Poverty is often the cause. Check the hundreds of thousands, evidenced by the University of Technology study, who do not have enough food. And it is getting worse. Old people, and those who are troublesome, frequently have to settle for the ‘what-lef’. For many, that means homelessness. Even if you have NIS, that can’t stretch for more than one week per month.

An inevitable part of our response to last week’s slaughter has been to find and punish whoever is the murderer. While that is work for the police, the rest of us must tackle the deeper social issues at two levels.
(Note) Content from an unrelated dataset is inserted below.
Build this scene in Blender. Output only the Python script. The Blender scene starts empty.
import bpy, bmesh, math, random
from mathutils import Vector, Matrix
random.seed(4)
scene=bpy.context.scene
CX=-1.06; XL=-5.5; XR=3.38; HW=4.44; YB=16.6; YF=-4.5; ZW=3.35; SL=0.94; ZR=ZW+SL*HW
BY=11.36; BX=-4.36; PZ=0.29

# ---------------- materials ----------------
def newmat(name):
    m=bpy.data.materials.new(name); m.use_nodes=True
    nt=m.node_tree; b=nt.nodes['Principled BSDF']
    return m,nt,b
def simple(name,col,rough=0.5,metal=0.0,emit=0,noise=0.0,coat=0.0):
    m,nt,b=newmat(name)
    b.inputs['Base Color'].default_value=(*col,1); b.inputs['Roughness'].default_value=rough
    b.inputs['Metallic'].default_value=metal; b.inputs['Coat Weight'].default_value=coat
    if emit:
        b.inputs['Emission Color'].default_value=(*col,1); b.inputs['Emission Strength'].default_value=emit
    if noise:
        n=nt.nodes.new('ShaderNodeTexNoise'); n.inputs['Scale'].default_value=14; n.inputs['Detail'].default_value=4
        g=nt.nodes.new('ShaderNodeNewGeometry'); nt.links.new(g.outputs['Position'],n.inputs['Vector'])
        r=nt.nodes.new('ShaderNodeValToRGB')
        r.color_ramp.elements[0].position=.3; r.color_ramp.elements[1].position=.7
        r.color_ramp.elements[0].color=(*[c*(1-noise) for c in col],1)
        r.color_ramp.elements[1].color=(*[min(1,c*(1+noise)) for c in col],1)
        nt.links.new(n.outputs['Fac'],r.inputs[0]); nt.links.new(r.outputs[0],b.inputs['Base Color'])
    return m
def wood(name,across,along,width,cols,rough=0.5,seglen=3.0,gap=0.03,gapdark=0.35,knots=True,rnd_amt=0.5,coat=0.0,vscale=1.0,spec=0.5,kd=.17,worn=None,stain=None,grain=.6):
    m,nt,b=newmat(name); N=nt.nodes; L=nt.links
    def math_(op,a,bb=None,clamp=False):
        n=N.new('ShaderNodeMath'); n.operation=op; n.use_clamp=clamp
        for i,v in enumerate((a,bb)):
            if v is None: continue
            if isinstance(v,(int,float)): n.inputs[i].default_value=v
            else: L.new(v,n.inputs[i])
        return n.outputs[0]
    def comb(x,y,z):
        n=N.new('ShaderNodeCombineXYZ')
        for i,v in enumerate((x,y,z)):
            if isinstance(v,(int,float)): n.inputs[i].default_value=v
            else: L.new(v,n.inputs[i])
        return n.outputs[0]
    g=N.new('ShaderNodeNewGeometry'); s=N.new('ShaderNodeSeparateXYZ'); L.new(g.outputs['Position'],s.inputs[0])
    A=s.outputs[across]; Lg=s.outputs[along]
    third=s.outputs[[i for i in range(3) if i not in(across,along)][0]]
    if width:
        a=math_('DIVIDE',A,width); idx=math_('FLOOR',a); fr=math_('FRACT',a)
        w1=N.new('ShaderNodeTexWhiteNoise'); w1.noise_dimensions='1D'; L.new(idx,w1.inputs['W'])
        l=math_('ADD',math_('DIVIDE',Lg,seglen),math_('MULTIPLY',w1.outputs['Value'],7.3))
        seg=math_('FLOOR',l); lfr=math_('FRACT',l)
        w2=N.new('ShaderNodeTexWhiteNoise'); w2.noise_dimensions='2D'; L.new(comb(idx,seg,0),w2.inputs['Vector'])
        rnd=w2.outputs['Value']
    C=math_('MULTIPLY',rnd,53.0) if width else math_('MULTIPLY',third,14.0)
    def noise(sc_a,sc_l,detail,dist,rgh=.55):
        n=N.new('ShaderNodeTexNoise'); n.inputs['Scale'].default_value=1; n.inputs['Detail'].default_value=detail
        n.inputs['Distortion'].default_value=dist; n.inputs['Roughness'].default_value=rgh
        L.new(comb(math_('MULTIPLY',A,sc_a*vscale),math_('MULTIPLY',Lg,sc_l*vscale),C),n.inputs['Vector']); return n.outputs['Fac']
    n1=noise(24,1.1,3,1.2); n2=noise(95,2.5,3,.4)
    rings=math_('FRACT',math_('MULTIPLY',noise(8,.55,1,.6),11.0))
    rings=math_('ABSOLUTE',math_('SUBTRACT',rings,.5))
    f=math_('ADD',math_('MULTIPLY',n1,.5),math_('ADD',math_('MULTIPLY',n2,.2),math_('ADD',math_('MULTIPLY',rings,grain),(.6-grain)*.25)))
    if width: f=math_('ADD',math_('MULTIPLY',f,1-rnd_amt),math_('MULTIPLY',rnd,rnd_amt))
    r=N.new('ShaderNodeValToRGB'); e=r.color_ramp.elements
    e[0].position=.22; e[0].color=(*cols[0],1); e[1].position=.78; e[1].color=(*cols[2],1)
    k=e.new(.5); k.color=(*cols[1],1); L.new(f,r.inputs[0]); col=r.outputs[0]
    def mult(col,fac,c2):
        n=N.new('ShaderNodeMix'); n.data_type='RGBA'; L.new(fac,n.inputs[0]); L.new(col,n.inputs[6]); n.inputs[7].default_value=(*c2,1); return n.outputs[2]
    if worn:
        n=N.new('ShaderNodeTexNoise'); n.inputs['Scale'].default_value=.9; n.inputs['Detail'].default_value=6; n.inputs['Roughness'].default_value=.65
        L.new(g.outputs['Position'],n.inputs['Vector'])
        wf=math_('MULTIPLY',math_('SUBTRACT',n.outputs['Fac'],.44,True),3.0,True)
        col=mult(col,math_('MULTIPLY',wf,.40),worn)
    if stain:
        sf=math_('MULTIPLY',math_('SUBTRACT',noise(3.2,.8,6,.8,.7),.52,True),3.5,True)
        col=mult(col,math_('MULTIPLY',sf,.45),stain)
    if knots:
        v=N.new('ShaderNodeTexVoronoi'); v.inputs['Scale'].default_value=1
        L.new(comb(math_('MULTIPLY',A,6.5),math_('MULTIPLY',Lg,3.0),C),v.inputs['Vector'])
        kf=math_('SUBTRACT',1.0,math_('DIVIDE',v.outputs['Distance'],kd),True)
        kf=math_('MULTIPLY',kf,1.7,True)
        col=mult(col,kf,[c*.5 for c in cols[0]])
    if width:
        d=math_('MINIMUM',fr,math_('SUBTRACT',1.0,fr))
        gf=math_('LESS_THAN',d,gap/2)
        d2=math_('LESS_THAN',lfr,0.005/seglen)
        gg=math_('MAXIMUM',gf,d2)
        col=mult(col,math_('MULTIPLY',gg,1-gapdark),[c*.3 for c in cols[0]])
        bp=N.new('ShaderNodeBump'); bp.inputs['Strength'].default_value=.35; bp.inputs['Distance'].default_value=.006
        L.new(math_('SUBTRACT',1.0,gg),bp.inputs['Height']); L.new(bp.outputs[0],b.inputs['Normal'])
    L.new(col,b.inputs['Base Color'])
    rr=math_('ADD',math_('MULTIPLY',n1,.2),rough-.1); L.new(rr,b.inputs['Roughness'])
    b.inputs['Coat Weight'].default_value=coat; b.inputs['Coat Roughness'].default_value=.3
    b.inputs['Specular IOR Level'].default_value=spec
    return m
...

It must not be beyond us to afford temporary accommodation for a thousand street people in Kingston and smaller numbers in other towns. Ask those charities who have a history of effective caring to help. The money provisions must come in next month’s budget. What is the point of spending to pretty up Kingston, Montego Bay or anywhere, while ignoring the human problem of vagrancy?

Alongside that, starting now, could we prepare for Independence 60 with a national campaign promoting respect for life, uplifting everyone’s human dignity and responsibility, from the unborn to the street people : especially the most vulnerable?

President Biden has committed his presidency to recovering the ‘soul’ of America. Which of our political and social leaders –hopefully all – will make an equally fervent effort to enliven our ‘soul dance’ of kindness and genuine, not token, care for all ?

For then, we would have redeemed good purpose from Chris’ unfortunate life and cruel death.